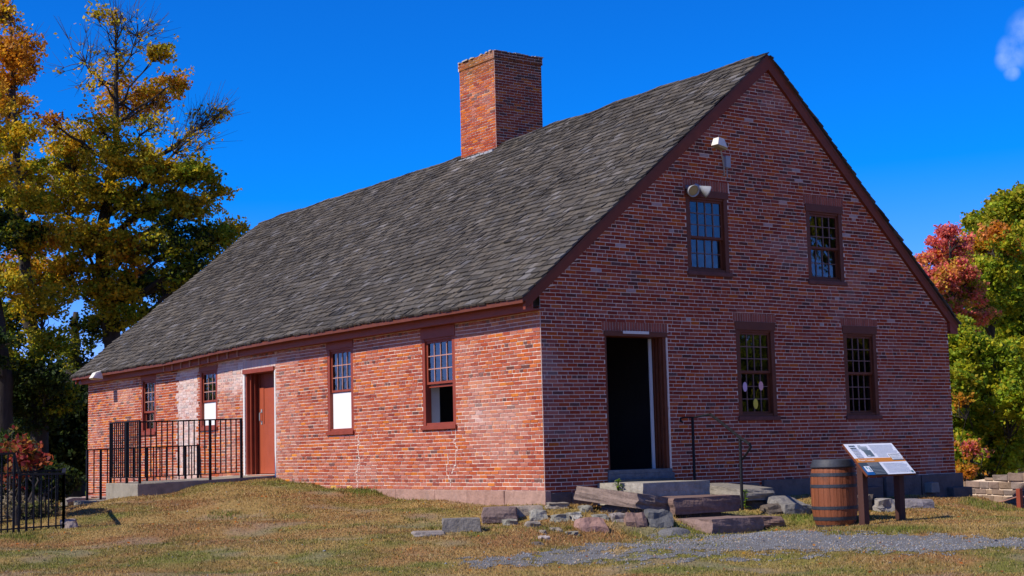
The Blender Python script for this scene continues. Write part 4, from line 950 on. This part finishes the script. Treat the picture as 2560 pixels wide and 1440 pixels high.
def tree(name, label, cat, group, trunk, trad, blobs, seed, leaf=.14, per=70, csize=.55, bare=(), merge=True, pal=None):
    """trunk: list of points; blobs: (centre, radii, clusters, palette, leaf share)"""
    rng = np.random.default_rng(seed); base = Vector(tuple(float(v) for v in trunk[0])); root = empty(name, base, label, cat, group)
    tb = MB(); rel = [np.array(t)-np.array(base) for t in trunk]
    tp = []; tr = []
    for i in range(len(rel)-1):
        for t in np.linspace(0, 1, 5)[:-1]:
            tp.append(rel[i]*(1-t)+rel[i+1]*t+rng.normal(size=3)*.04*(i > 0)); tr.append(trad[i]*(1-t)+trad[i+1]*t)
    tp.append(rel[-1]); tr.append(trad[-1]); tb.tube([tp[0]-np.array([0, 0, .6])]+tp, [tr[0]*1.25]+tr, 10)
    tb.build('trunk', M['bark'], root, smooth=True)
    bb = MB(); VV = []; FF = []; CC = []; off = 0
    TP = np.array(tp)
    for (c, r, nc, pl, share) in blobs:
        c = np.array(c)-np.array(base); r = np.array(r)
        # limb: leave the trunk lower than the blob
        dh = np.linalg.norm((TP-c)[:, :2], axis=1); target = c[2]-dh.min()*.7-r[2]*.4
        i = int(np.argmin(np.abs(TP[:, 2]-target)+.15*dh)); s = TP[i]; n = 7
        mid = (s+c)/2+np.array([0, 0, -.08*np.linalg.norm(c-s)])+rng.normal(size=3)*.15
        limb = [s*(1-t)**2+2*mid*t*(1-t)+c*t*t+rng.normal(size=3)*.05*(0 < t < 1) for t in np.linspace(0, 1, n)]
        r0 = min(tr[i]*.55, .045+.02*np.linalg.norm(c-s)); bb.tube(limb, list(np.linspace(r0, r0*.28, n)), 6, cap=False)
        d = rng.normal(size=(nc, 3)); d /= np.linalg.norm(d, axis=1)[:, None]; d *= rng.random((nc, 1))**.5
        cl = c+d*r
        LM = np.array(limb)
        for q in cl:
            j = int(np.argmin(np.linalg.norm(LM-q, axis=1)-.5*np.arange(n)*0)); j = max(1, j-1); s2 = LM[j]
            md = (s2+q)/2+rng.normal(size=3)*.10+np.array([0, 0, -.06]); bb.tube([s2, md, q], [.022, .014, .006], 4, cap=False)
            if share < .5:
                for _ in range(5):
                    e = q+(q-s2)*rng.uniform(.1, .5)+rng.normal(size=3)*.28+np.array([0, 0, .18]); bb.tube([md*.4+q*.6, e], [.010, .004], 3, cap=False)
        if share >= .5:
            ex = c+(cl-c)*rng.uniform(1.15, 1.5, (nc, 1))+rng.normal(size=(nc, 3))*.12
            V_, F_, tot = leafquads(ex, np.repeat(csize*.45*rng.uniform(.5, 1.2, (nc, 1)), 3, 1), max(3, per//7), leaf*.9, None, rng)
            P_ = np.array(pl); cc = P_[rng.integers(0, len(P_), tot)]*rng.uniform(.7, 1.3, (tot, 1)); VV.append(V_); FF.append(F_+off); CC.append(np.repeat(cc, 4, 0)); off += len(V_)
            for q, e in list(zip(cl, ex))[::2]: bb.tube([q, e], [.010, .004], 3, cap=False)
        k = max(3, int(per*share)); cs = np.repeat(csize*rng.uniform(.6, 1.2, (nc, 1)), 3, 1)*np.array([1, 1, .62])
        V_, F_, tot = leafquads(cl, cs, k, leaf, None, rng)
        P_ = np.array(pl); idx = rng.integers(0, len(P_), nc); shade = rng.uniform(.75, 1.25, (nc, 1))
        cc = np.repeat(P_[idx]*shade, k, 0); alt = P_[rng.integers(0, len(P_), tot)]; mixv = (rng.random((tot, 1)) < .35); cc = np.where(mixv, alt, cc)*rng.uniform(.7, 1.3, (tot, 1))
        VV.append(V_); FF.append(F_+off); CC.append(np.repeat(cc, 4, 0)); off += len(V_)
    if bb.v: bb.build('branches', M['bark'], root)
    np_mesh('crown', np.concatenate(VV), np.concatenate(FF), np.concatenate(CC), M['leaf'], root)
    return root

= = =

■ **AIM**
Retype everything in the material word for word, minus pictures.

■ **SOLUTION TO THIS PROBLEM**
The Blender Python script for this scene continues. Write part 4, from line 950 on. This part finishes the script. Treat the picture as 2560 pixels wide and 1440 pixels high.
def tree(name, label, cat, group, trunk, trad, blobs, seed, leaf=.14, per=70, csize=.55, bare=(), merge=True, pal=None):
    """trunk: list of points; blobs: (centre, radii, clusters, palette, leaf share)"""
    rng = np.random.default_rng(seed); base = Vector(tuple(float(v) for v in trunk[0])); root = empty(name, base, label, cat, group)
    tb = MB(); rel = [np.array(t)-np.array(base) for t in trunk]
    tp = []; tr = []
    for i in range(len(rel)-1):
        for t in np.linspace(0, 1, 5)[:-1]:
            tp.append(rel[i]*(1-t)+rel[i+1]*t+rng.normal(size=3)*.04*(i > 0)); tr.append(trad[i]*(1-t)+trad[i+1]*t)
    tp.append(rel[-1]); tr.append(trad[-1]); tb.tube([tp[0]-np.array([0, 0, .6])]+tp, [tr[0]*1.25]+tr, 10)
    tb.build('trunk', M['bark'], root, smooth=True)
    bb = MB(); VV = []; FF = []; CC = []; off = 0
    TP = np.array(tp)
    for (c, r, nc, pl, share) in blobs:
        c = np.array(c)-np.array(base); r = np.array(r)
        # limb: leave the trunk lower than the blob
        dh = np.linalg.norm((TP-c)[:, :2], axis=1); target = c[2]-dh.min()*.7-r[2]*.4
        i = int(np.argmin(np.abs(TP[:, 2]-target)+.15*dh)); s = TP[i]; n = 7
        mid = (s+c)/2+np.array([0, 0, -.08*np.linalg.norm(c-s)])+rng.normal(size=3)*.15
        limb = [s*(1-t)**2+2*mid*t*(1-t)+c*t*t+rng.normal(size=3)*.05*(0 < t < 1) for t in np.linspace(0, 1, n)]
        r0 = min(tr[i]*.55, .045+.02*np.linalg.norm(c-s)); bb.tube(limb, list(np.linspace(r0, r0*.28, n)), 6, cap=False)
        d = rng.normal(size=(nc, 3)); d /= np.linalg.norm(d, axis=1)[:, None]; d *= rng.random((nc, 1))**.5
        cl = c+d*r
        LM = np.array(limb)
        for q in cl:
            j = int(np.argmin(np.linalg.norm(LM-q, axis=1)-.5*np.arange(n)*0)); j = max(1, j-1); s2 = LM[j]
            md = (s2+q)/2+rng.normal(size=3)*.10+np.array([0, 0, -.06]); bb.tube([s2, md, q], [.022, .014, .006], 4, cap=False)
            if share < .5:
                for _ in range(5):
                    e = q+(q-s2)*rng.uniform(.1, .5)+rng.normal(size=3)*.28+np.array([0, 0, .18]); bb.tube([md*.4+q*.6, e], [.010, .004], 3, cap=False)
        if share >= .5:
            ex = c+(cl-c)*rng.uniform(1.15, 1.5, (nc, 1))+rng.normal(size=(nc, 3))*.12
            V_, F_, tot = leafquads(ex, np.repeat(csize*.45*rng.uniform(.5, 1.2, (nc, 1)), 3, 1), max(3, per//7), leaf*.9, None, rng)
            P_ = np.array(pl); cc = P_[rng.integers(0, len(P_), tot)]*rng.uniform(.7, 1.3, (tot, 1)); VV.append(V_); FF.append(F_+off); CC.append(np.repeat(cc, 4, 0)); off += len(V_)
            for q, e in list(zip(cl, ex))[::2]: bb.tube([q, e], [.010, .004], 3, cap=False)
        k = max(3, int(per*share)); cs = np.repeat(csize*rng.uniform(.6, 1.2, (nc, 1)), 3, 1)*np.array([1, 1, .62])
        V_, F_, tot = leafquads(cl, cs, k, leaf, None, rng)
        P_ = np.array(pl); idx = rng.integers(0, len(P_), nc); shade = rng.uniform(.75, 1.25, (nc, 1))
        cc = np.repeat(P_[idx]*shade, k, 0); alt = P_[rng.integers(0, len(P_), tot)]; mixv = (rng.random((tot, 1)) < .35); cc = np.where(mixv, alt, cc)*rng.uniform(.7, 1.3, (tot, 1))
        VV.append(V_); FF.append(F_+off); CC.append(np.repeat(cc, 4, 0)); off += len(V_)
    if bb.v: bb.build('branches', M['bark'], root)
    np_mesh('crown', np.concatenate(VV), np.concatenate(FF), np.concatenate(CC), M['leaf'], root)
    return root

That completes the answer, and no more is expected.